64 Jesus said to him, “It is as you said. Nevertheless, I say to you, hereafter you will see the Son of Man sitting at the right hand of the Power, and coming on the clouds of heaven.”

65 Then the high priest tore his clothes, saying, “He has spoken blasphemy! What further need do we have of witnesses? Look, now you have heard His blasphemy! 66 “What do you think?”

They answered and said, “He is deserving of death.”

67 Then they spat in His face and beat Him; and others struck Him with the palms of their hands, 68 saying, “Prophesy to us, Christ! Who is the one who struck You?”

69 Now Peter sat outside in the courtyard. And a servant girl came to him, saying, “You also were with Jesus of Galilee.”

70 But he denied it before them all, saying, “I do not know what you are saying.”

71 And when he had gone out to the gateway, another girl saw him and said to those who were there, “This fellow also was with Jesus of Nazareth.”

72 But again he denied with an oath, “I do not know the Man!”

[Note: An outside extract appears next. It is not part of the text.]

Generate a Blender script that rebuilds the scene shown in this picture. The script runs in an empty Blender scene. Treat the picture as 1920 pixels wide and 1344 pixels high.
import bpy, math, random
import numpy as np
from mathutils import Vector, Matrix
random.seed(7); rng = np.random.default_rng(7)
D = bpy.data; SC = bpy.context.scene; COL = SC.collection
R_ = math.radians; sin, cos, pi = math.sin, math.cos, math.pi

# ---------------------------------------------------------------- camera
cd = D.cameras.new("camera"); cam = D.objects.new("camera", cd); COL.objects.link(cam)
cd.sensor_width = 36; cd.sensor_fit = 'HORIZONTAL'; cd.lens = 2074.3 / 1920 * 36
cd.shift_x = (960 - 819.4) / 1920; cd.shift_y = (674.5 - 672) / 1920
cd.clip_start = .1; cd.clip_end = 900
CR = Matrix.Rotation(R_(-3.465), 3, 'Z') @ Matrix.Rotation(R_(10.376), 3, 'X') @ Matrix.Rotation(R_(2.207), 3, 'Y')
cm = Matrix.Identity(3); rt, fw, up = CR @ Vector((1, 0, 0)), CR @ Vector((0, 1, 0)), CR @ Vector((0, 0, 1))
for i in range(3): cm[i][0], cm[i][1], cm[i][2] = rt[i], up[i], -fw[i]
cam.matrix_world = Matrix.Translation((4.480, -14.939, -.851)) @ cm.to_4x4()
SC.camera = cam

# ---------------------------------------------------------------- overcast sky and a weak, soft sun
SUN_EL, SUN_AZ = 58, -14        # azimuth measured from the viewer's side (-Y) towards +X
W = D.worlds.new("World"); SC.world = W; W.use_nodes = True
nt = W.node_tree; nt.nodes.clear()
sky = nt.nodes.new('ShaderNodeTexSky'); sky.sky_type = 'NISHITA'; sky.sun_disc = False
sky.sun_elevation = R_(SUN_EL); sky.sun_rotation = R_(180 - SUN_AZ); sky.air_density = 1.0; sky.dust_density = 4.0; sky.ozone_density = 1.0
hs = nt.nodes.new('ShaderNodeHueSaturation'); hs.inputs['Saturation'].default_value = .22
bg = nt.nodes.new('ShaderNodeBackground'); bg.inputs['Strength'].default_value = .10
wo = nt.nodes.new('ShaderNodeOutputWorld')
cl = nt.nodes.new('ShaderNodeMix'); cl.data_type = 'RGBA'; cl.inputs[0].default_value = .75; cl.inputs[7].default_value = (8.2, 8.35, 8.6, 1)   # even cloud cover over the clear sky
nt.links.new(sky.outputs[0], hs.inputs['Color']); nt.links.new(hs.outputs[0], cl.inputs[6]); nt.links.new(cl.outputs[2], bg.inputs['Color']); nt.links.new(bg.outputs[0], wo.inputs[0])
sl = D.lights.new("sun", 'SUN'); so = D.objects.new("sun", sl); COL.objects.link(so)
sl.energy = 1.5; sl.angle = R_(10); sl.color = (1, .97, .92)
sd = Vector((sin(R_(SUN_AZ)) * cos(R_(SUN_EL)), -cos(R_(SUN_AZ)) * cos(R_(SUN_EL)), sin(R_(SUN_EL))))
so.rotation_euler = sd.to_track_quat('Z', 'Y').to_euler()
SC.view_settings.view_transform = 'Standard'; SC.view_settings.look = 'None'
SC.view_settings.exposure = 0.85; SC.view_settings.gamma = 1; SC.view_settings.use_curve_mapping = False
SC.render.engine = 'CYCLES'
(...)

73 And a little later those who stood by came up and said to Peter, “Surely you also are one of them, for your speech betrays you.”

74 Then he began to curse and swear, saying, “I do not know the Man!”

Immediately a rooster crowed. 75 And Peter remembered the word of Jesus who had said to him, “Before the rooster crows, you will deny Me three times.” So he went out and wept bitterly.


The description of Jesus’ disposition takes a mysterious, dark turn in the Garden of Gethsemane. St. Matthew says, :…He began to be sorrowful and deeply distressed. Then He said to them, ‘My soul is exceedingly sorrowful, even to death. Stay here and watch with Me.'” The Greek words are quite expressive indicating that Jesus is overcome with great sadness and dread. The English adjectives exceedingly and deeply help to convey Jesus’ pitiful condition of distress. He takes Peter, James, and John with him as He goes to pray, but they fall asleep and are no comfort. Jesus prays to His Heavenly Father. At no point does Jesus wish to avoid His Father’s will, He is resolutely determined to do it. The purpose of His supplication was to pray, “…Not as I will, but as You will.”

Nevertheless, do not be mistaken, this was exceedingly deep suffering, “with vehement cries and tears” (Heb. 5:7)! Jesus tells the disciples that his sorrow is “even to death.” This sorrowing to death is not simply his own mortality, but the death which we deserved because of our sins. Jesus’ sorrow was the taking on of our curse of death and Hell so that we might have life and Heaven. The Prophet Isaiah called Jesus, “A Man of sorrows and acquainted with grief” (Ch. 53). When we know that He endured this sorrow out of love for us to make expiation for our sins, we are exceedingly and deeply grateful. Isaiah continues, “But He was wounded for our transgressions, He was bruised for our iniquities; The chastisement for our peace was upon Him, and by His stripes we are healed” (Is 53:5).

Lord Jesus Christ, Lover of our souls, we give you thanks for your mediatorial suffering which brings us eternal salvation. Amen.